Not only were candles of various grades and price available for purchase, one could buy candle wicks (for the purpose of making one’s own candles), as well as the supplies to make the wicks. Quoting explanations from other historians about how everything was made from scratch, he shows instead the complexity in the range of purchases one family might make by using the example of candles. Most families bought both candles and wicks, as well as supplies that might be used in making wicks (although these supplies also have other uses). By citing the price of wicks and the frequency of their purchase, he demonstrates that, for most families, their purchases show evidence of them making their own cost-benefit analysis. (The wicks were cheap and easily available; it made sense to buy, rather than make, them.)

There was interesting discussion of the use of china and simple crockery, the social class that was revealed by the purchase of these things, and the changes in the local social standards as the community changed from a pioneer to established society.

A section on the use and relative prevalence of iron in the communities touches on the relationship of wood and iron in the context of the activities engaged in by first settlers. The systems of agriculture used by pioneers, who are at the same time felling trees and planting their first crops in the shallow soil among the stumps, is not the same as the system practiced by established farmers who are producing crops for sale. With import records starting in 1841 McCalla looks at the transitions and connections between imported iron hardware, hardware made locally from imported pig iron, hardware made locally from locally produced iron, and handmade wooden implements. The author looks closely at day-to-day use on a pioneer farm while keeping an eye on trade patterns between Britain and Upper Canada, and the development of technology and manufacture. The patterns uncovered in this research show that iron hardware was available, was not as expensive proportionately as some historians have stated, and that settlers adopted new technology as it became available or as their needs changed, so that what may look at first glance like primitivism (i.e., the use of wooden ploughs) is, in fact, adaptation.

The book would have benefitted from some insight into the function of some items.

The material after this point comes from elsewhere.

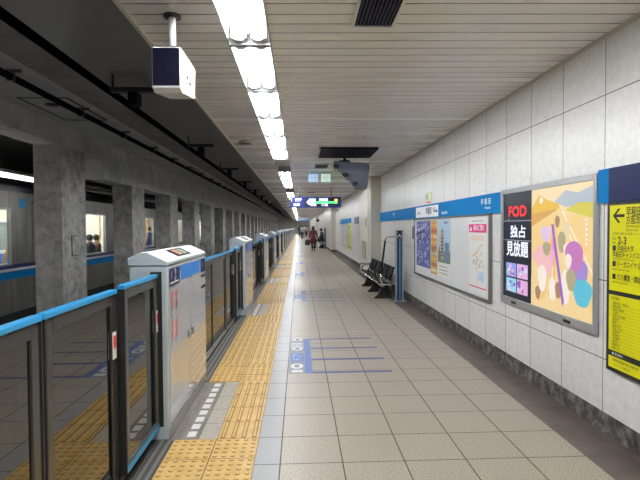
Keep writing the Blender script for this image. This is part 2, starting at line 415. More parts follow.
# ================================================================ CEILING LAMPS
def lamp():
    r = empty('fluorescent_lamp', (0, 0, CEIL), 'x', 'ceiling light', 'fluorescent lamps in the long ceiling row')
    mb = MB()
    a, b, L = -.148, .148, 1.18
    mb.box(a, a+.006, 0, L, -.012, .09); mb.box(b-.006, b, 0, L, -.012, .09); mb.box(a, b, 0, L, .085, .09)
    mb.build('trough', 'trough_white', r)
    MB().box(a, b, 0, .015, -.03, .085).box(a, b, L-.015, L, -.03, .085).box(a-.008, a, 0, L, -.016, 0).box(b, b+.008, 0, L, -.016, 0).build('rim', 'lamp_metal', r)
    MB().prism([(-.012, .085), (0, .02), (.012, .085)], 'y', .02, L-.02).build('reflector_ridge', 'trough_white', r)
    for s in (-.07, .07):
        t = MB().tube([(s, .085, .0), (s, L-.085, .0)], .0165, None, 10).build('tube', 'tube_glow', r)
        for yy in (.012, L-.087): MB().prism([(s-.055, -.004), (s-.02, -.022), (s+.02, -.022), (s+.055, -.004), (s+.055, .085), (s-.055, .085)], 'y', yy, yy+.075).build('socket', 'lamp_metal', t)
    return r
proto = lamp(); kids(proto)
g0 = [(-3.6, 11), (11.72, 4), (18.75, 4), (25.8, 4), (32.8, 4), (39.8, 5), (47.5, 5), (55.5, 5), (63.5, 5), (71.5, 5), (79.5, 5), (87.5, 5), (95.5, 5)]
first = True; nth = 0
ordw = ['first','second','third','fourth','fifth','sixth','seventh','eighth','ninth','tenth','eleventh']
for gi, (ys, cnt) in enumerate(g0):
    for q in range(cnt):
        y = ys+q*1.2
        if y+1.2 > Y1: break
        o = proto if first else copy_tree(proto); first = False
        o.location = (-.352, y, CEIL)
        if gi == 0:
            vis = q-5
            lab = ('ceiling lamp out of view behind the viewpoint, %s of the first run' % ordw[q] if vis < 0 else
                   ['bright twin tube ceiling lamp at the very top edge, nearest of the row','bright twin tube ceiling lamp, second nearest in the long row','bright twin tube ceiling lamp, third nearest in the long row','bright twin tube ceiling lamp, fourth nearest in the long row','bright twin tube ceiling lamp, fifth nearest in the long row','bright twin tube ceiling lamp ending the first run, before the gap'][min(vis, 5)])
        elif gi == 1: lab = 'ceiling lamp in the second run past the gap, %s of its four' % ordw[q]
        else: lab = 'distant fluorescent ceiling lamp, %s in the %s run of the row' % (ordw[q], ['','','third','fourth','fifth','sixth','seventh','eighth','ninth','tenth','eleventh','twelfth','thirteenth'][gi])
        o['label'] = lab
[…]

Why was harness such an uncommon purchase? Because harness was a major purchase that, when properly cared for, lasts a very long time, and can be mended over and over by the owner. Why were implements like shovels and axes, although widely used, not a common purchase? Again, because a farm needs only as many shovels or axes as there are hands to wield them, and because they can last for many years by being sharpened, and having handles replaced.

In truth, these gaps are noticed only because the rest of the contents are so thorough.

The abundance of examples can be a bit overwhelming if one attempts to read the book in one sitting. Rather, this is the sort of book one would come back to again and again. We are provided with many fascinating nuggets and factoids: matches, which had been invented in the 1830s, first appeared in sales records in 1842, with only three purchases being recorded (despite the affordable price), and sales remaining low for several years.

And mysteries are introduced: if matches are available, affordable, and make life so much easier, why were they not purchased? Why do purchases of oxen-related items only begin in 1861, when the use of oxen was actually beginning to wane? It is not until that year, as well, that the records of cowbells being bought first appear, though cattle had been part of the settlers’ lives for many years. The author leaves us to ponder the reasons. Perhaps fashion, perhaps function, perhaps another source for obtaining them.

The common thread throughout is the way in which McCalla reminds us that the settlers and established farmers were individuals with choices to make, with an option to buy or not. In this book McCalla argues that they were consumers, with agency, and that agency was exercised in a variety of ways. They shopped. Purchases were not only of necessities, conveniences were welcomed as they became available and affordable, and people were not all the generalists they are portrayed. In addition, we are reminded of the difficulty (and folly) of making generalized statements based on a few surviving texts (see the discussion on chocolate).

Not only is the book instructive in scope, and generous in detail, a reading of it is a reminder of the ways in which seemingly useless bits of information can lead to fascinating avenues of understanding. In fact, this book begs us to wonder down those tangled byways of life’s minutia. Each purchase made, after all, was part of a complex and wide-reaching global economy, and a part of the economy that was being built as the foundation of this country. I found myself imagining the day-to-day life of 19th-century homemakers and farmers with more rich detail, and more respect, than ever before; seeing them as individuals in their society.